-- Start --

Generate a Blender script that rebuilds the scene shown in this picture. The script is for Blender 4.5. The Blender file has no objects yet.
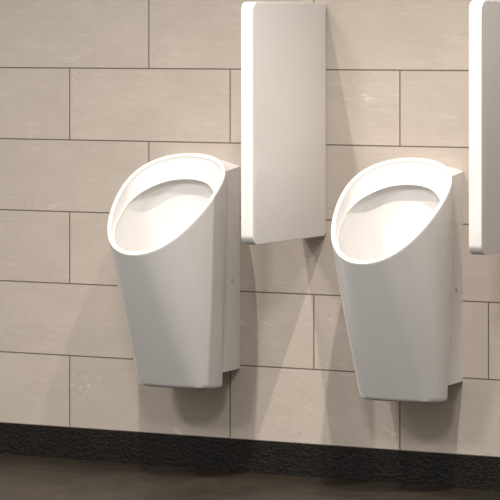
import bpy, bmesh, math, random
from mathutils import Vector
random.seed(4)
C = bpy.context.scene.collection
sc = bpy.context.scene
H = 1.190                      # camera height above the floor
PI = math.pi

# ------------------------------------------------------------------ helpers
def obj(name, bm, mat, parent=None, smooth=True, loc=(0, 0, 0), sharp=40):
    bmesh.ops.remove_doubles(bm, verts=bm.verts, dist=1e-6)
    bmesh.ops.recalc_face_normals(bm, faces=bm.faces)
    me = bpy.data.meshes.new(name)
    for f in bm.faces:
        f.smooth = smooth
    if smooth:
        for e in bm.edges:
            if len(e.link_faces) == 2 and e.calc_face_angle() > math.radians(sharp):
                e.smooth = False
    bm.to_mesh(me); bm.free()
    if mat: me.materials.append(mat)
    o = bpy.data.objects.new(name, me); C.objects.link(o)
    o.location = loc
    if parent: o.parent = parent
    return o

def empty(name, loc, label, cat, group):
    o = bpy.data.objects.new(name, None); C.objects.link(o)
    o.location = loc
    o.empty_display_size = .05
    o['kind'] = 'thing'; o['label'] = label; o['category'] = cat; o['group'] = group
    return o

def quadgrid(bm, rows, closed=True):
    vs = [[bm.verts.new(p) for p in r] for r in rows]
    n = len(rows[0])
    for a, b in zip(vs, vs[1:]):
        for i in range(n if closed else n - 1):
            j = (i + 1) % n
            bm.faces.new((a[i], a[j], b[j], b[i]))
    return vs

def box(bm, lo, hi):
    x0, y0, z0 = lo; x1, y1, z1 = hi
    v = [bm.verts.new(p) for p in ((x0,y0,z0),(x1,y0,z0),(x1,y1,z0),(x0,y1,z0),(x0,y0,z1),(x1,y0,z1),(x1,y1,z1),(x0,y1,z1))]
    for f in ((0,1,2,3),(4,5,6,7),(0,1,5,4),(1,2,6,5),(2,3,7,6),(3,0,4,7)):
        bm.faces.new([v[i] for i in f])

def sstep(x, a, b):
    t = max(0., min(1., (x - a) / (b - a)))
    return t * t * (3 - 2 * t)

def lerp(a, b, t):
    return a + (b - a) * t

# ------------------------------------------------------------------ materials
def mat(name):
    m = bpy.data.materials.new(name); m.use_nodes = True
    nt = m.node_tree
    return m, nt, nt.nodes['Principled BSDF']

def N(nt, t, **kw):
    n = nt.nodes.new(t)
    for k, v in kw.items():
        if hasattr(n, k): setattr(n, k, v)
        else: n.inputs[k].default_value = v
    return n

def ramp(nt, pts):
    r = nt.nodes.new('ShaderNodeValToRGB')
    e = r.color_ramp.elements
    while len(e) < len(pts): e.new(.5)
    for el, (p, c) in zip(e, pts):
        el.position = p; el.color = (*c, 1) if len(c) == 3 else c
    return r

def mapping(nt, scale=(1, 1, 1), loc=(0, 0, 0), rot=(0, 0, 0)):
    tc = nt.nodes.new('ShaderNodeTexCoord')
    mp = nt.nodes.new('ShaderNodeMapping')
    mp.inputs['Scale'].default_value = scale
    mp.inputs['Location'].default_value = loc
    mp.inputs['Rotation'].default_value = rot
    nt.links.new(tc.outputs['Object'], mp.inputs['Vector'])
    return mp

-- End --

Short exercise
Without the pictures, return the listing above from its first line through the line that has "PI = math.pi".

Solution to this problem
Generate a Blender script that rebuilds the scene shown in this picture. The script is for Blender 4.5. The Blender file has no objects yet.
import bpy, bmesh, math, random
from mathutils import Vector
random.seed(4)
C = bpy.context.scene.collection
sc = bpy.context.scene
H = 1.190                      # camera height above the floor
PI = math.pi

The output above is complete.